Re: Does JMP's loglikelihood value include a constant?

It depends on where you see the loglikelihood. For Normal distribution related loglikelihood, the constant is a function of pi and sample size; for Lognormal distribution related loglikelihood, the constant adds a function of data as well. Including constant will increase complexity and time consumption in calculation. So the strategy is NOT to include the constant, unless we have to. E.g. in Life Distribution, constants are included, because there is a need to compare different distributions like between Normal and Lognormal, where the constants matters.

etmsni
Level III

Re: Does JMP's loglikelihood value include a constant?

For the single Weibull fitting and competing two Weibull risk mixture, what would the constants be? Thanks!

peng_liu
Staff

Re: Does JMP's loglikelihood value include a constant?
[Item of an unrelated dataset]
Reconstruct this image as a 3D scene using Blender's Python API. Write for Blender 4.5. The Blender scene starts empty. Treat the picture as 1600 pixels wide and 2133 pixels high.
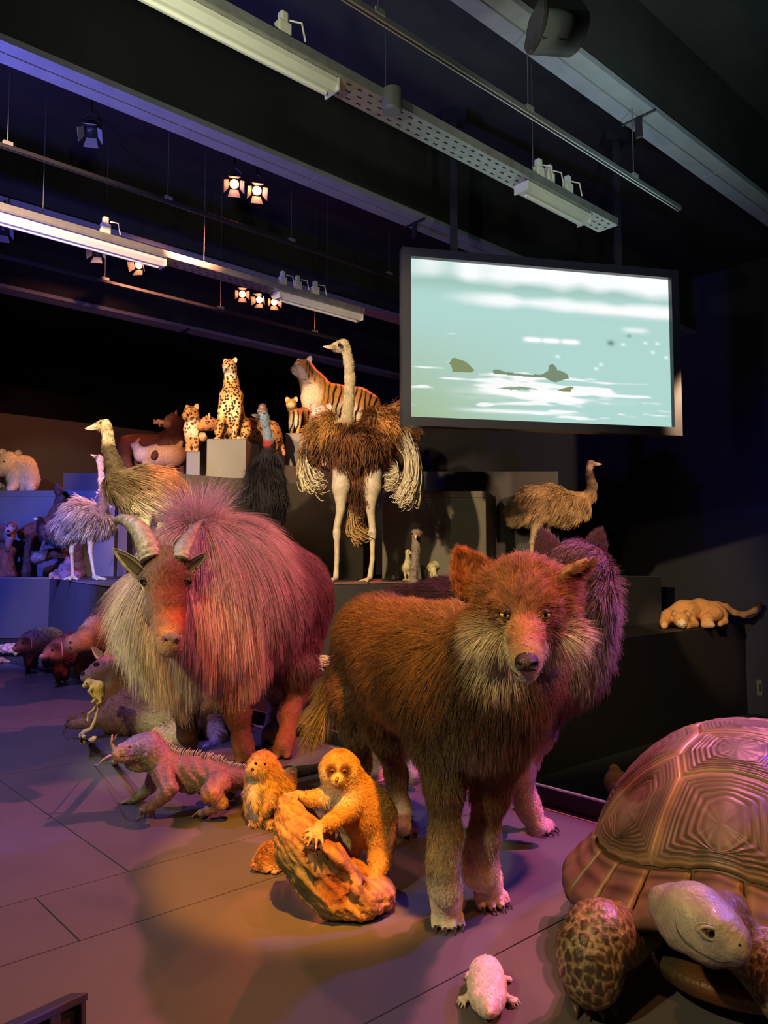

Seems you are talking about loglikelihood in Life Distribution. Then the answer is about another "depends". If the data have failure observations, then the constant is the function of those failure time, just like the constant of a Lognormal distribution. If there are not failure observations, then there are no separable constant. For mixture, either regular mixture or competing risk mixture, I don't believe there are separable constants, at least in general. In Life Distribution, the loglikelihood is "full", so it does not deliberately differentiate a constant part and a non-constant part.

etmsni
Level III

Re: Does JMP's loglikelihood value include a constant?

For censored data, the likelihood function is:

 

Screenshot 2021-01-08 153812.png

So isn't the constant set beforehand, and not a function of data? Thanks!

 

Ref: https://www.itl.nist.gov/div898/handbook/apr/section4/apr412.htm

 

peng_liu
Staff

Re: Does JMP's loglikelihood value include a constant?

C can be different things for different distributions, depending on what is f.

For example, when fitting a Weibull likelihood, if f and F are density and distribution functions of Weibull, then there is not separable constant at all.

However, the likelihood is equivalent to a form, in which there is a constant C, and f and F are density and distribution functions of Smallest Extreme Value (SEV) distribution. I guess that is what the NIST formula is depicting.

 

etmsni
Level III

Re: Does JMP's loglikelihood value include a constant?

Since JMP is giving the loglikelihood value, then when taking the log form of the formula, doesn't the C constant become separate? That's why I'm confused, because I thought that the constant could be set this way.

peng_liu
Staff

Re: Does JMP's loglikelihood value include a constant?

In this context, the constant C is not a known quantity before seeing the data. In general, when one says the loglikelihood does not include a constant, that usually means that MLE is not affected by subtracting the constant from the loglikelihood. The constant can be anything that does not involve parameters. E.g. constant can be a function of data, a function of sample size, etc.